А теперь — об операции, проведенной сотрудниками КГБ. Началась она 15 июня, когда в посольство СССР во Франции вызвали директора театра Георгия Коркина и сотрудника КГБ Виталия Стрижевского, который числился заместителем руководителя гастрольной поездки.
Вот что рассказал об этом следователю сам Коркин. Кстати говоря, в Большой дом он явился уже как бывший директор. И хотя Георгий Михайлович в цепочке безответственных лиц, занимавшихся вывозом Нуреева, был самым последним, наказали, как водится, прежде всего «стрелочника».
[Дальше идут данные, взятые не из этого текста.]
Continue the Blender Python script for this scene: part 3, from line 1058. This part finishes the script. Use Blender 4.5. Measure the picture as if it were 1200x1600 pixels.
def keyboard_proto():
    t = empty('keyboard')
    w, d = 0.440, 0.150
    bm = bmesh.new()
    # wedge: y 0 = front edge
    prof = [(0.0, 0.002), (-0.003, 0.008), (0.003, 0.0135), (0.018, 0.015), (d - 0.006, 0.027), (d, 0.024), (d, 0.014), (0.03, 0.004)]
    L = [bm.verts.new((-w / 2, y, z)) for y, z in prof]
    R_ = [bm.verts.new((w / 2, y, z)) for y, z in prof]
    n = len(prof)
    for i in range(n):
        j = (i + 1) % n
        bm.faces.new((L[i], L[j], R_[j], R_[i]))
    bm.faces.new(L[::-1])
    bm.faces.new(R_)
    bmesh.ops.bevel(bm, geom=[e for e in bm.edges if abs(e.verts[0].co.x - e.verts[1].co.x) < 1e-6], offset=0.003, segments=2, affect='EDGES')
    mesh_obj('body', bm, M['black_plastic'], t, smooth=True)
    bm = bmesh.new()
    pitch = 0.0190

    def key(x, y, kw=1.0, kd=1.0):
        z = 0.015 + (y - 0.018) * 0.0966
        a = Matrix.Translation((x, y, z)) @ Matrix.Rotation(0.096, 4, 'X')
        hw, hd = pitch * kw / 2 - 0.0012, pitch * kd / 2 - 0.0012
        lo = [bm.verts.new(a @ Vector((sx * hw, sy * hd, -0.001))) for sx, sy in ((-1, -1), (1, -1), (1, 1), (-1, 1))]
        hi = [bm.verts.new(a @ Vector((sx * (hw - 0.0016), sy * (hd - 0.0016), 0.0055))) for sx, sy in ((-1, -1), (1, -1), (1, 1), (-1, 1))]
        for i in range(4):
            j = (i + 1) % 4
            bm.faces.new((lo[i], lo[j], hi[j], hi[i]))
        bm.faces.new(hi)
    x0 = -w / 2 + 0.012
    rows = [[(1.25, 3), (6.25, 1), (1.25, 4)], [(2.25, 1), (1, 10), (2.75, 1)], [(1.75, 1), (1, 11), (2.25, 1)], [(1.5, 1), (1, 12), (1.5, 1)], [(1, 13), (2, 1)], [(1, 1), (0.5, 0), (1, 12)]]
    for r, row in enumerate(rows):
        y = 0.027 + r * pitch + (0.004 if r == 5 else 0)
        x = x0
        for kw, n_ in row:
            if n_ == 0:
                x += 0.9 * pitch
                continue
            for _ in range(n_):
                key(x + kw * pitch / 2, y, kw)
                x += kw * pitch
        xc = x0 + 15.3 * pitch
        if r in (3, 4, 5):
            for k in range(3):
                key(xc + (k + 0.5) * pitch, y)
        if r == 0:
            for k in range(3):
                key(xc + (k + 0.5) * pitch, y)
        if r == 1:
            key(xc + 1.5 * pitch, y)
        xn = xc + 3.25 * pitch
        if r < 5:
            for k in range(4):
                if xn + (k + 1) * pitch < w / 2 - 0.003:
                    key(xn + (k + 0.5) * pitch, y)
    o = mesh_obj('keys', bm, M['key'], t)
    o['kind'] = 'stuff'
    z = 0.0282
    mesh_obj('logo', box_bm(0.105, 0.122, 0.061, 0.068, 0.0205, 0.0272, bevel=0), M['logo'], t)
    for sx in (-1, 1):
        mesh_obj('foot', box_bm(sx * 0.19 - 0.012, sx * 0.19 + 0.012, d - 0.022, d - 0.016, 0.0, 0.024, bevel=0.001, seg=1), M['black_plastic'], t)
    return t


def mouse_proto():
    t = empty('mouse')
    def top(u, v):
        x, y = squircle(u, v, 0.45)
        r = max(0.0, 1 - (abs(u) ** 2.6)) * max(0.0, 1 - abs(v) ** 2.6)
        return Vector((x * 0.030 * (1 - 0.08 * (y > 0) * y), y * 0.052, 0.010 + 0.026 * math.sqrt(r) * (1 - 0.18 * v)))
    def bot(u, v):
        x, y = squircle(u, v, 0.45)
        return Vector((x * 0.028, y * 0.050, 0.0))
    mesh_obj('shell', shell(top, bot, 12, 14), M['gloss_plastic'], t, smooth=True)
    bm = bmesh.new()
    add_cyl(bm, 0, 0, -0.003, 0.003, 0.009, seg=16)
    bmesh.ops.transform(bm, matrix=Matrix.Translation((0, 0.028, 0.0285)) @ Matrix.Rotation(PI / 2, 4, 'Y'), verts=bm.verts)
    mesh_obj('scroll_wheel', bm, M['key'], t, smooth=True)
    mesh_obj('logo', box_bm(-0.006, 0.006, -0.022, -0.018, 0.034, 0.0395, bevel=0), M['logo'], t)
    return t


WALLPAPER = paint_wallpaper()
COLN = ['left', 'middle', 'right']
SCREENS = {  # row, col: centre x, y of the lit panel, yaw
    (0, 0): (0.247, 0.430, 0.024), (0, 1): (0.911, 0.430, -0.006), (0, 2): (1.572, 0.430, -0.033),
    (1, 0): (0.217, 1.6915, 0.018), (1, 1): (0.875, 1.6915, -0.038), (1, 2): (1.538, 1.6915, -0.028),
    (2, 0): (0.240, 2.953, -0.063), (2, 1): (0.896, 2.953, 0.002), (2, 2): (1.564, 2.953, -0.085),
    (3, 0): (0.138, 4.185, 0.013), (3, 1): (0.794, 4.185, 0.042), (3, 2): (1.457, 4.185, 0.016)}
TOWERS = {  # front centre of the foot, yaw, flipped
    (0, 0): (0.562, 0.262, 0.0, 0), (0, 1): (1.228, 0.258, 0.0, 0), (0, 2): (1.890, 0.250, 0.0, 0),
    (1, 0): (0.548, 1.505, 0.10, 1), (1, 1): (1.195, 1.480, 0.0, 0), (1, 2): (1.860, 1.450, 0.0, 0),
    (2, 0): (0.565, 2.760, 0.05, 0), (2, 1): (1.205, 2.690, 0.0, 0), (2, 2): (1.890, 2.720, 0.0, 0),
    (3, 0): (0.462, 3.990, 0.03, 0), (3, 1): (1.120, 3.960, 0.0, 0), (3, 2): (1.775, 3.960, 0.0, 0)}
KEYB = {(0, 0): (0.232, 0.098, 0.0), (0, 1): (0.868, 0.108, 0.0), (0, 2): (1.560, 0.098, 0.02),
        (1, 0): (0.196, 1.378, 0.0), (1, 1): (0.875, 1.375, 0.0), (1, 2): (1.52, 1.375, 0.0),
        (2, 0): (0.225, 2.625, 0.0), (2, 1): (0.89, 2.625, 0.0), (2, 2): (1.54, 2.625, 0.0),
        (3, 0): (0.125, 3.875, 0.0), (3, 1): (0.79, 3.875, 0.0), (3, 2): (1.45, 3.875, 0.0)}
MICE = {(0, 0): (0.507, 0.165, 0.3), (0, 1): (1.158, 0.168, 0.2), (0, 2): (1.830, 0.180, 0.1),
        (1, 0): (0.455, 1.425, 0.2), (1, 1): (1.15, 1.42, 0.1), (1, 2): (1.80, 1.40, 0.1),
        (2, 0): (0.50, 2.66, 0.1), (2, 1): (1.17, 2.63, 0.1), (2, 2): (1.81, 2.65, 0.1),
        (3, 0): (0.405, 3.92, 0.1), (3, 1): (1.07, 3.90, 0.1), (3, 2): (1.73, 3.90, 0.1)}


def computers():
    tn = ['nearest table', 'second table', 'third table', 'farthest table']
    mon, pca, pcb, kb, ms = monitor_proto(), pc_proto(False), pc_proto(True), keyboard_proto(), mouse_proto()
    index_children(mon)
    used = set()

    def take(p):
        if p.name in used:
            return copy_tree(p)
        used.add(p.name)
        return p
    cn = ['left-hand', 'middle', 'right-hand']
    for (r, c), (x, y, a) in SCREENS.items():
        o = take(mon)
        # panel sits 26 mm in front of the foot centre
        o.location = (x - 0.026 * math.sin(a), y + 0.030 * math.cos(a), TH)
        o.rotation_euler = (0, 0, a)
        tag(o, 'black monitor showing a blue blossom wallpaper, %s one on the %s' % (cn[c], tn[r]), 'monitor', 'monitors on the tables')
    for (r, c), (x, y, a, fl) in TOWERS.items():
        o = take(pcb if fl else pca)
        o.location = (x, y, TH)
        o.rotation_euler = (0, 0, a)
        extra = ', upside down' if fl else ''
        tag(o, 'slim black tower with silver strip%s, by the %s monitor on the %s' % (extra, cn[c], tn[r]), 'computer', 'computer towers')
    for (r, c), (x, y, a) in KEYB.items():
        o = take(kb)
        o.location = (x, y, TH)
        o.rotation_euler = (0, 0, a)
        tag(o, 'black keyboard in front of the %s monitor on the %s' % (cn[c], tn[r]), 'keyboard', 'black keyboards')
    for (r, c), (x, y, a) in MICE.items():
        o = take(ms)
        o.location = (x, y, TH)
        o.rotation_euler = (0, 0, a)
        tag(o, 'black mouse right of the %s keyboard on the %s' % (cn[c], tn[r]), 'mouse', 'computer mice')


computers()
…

— Гастроли в Париже заканчивались 15 июня, а 16-го утром мы должны были вылететь в Лондон. И вдруг, в последний день пребывания во Франции, ни свет, ни заря меня вызвали в посольство. Именно вызвали, а не пригласили! Вместе со мной затребовали и Стрижевского. Примчались, ждем… Я-то думал, что будут хвалить за успешные выступления, а нам объявили, что есть решение Москвы (именно так и сказали — Москвы, а не министра культуры или кого-либо еще) о немедленном откомандировании Рудольфа Нуреева в Советский Союз. Я пытался возражать, говорил, что Нуреев блестяще танцевал в Париже, что о нем писали все французские газеты, что его с нетерпением ждут в Лондоне, что его отсутствие скажется на выступлениях всей труппы, но мне в категорической форме заявили, что это решение окончательное и обсуждению не подлежит.
— И как вы действовали?
— Так, как мне велели. А сценарий, должен вам сказать, был довольно странный: мне было предложено объявить об этом решении в аэропорту, в тот момент, когда вся труппа будет проходить паспортный контроль перед посадкой на лондонский самолет. Я считал, что это неразумно, что это не только повергнет в шок самого Нуреева, но и может вызвать международный скандал — ведь вокруг огромное количество иностранцев, и мы не в Шереметьеве, а в Ле-Бурже. Но меня никто не слушал.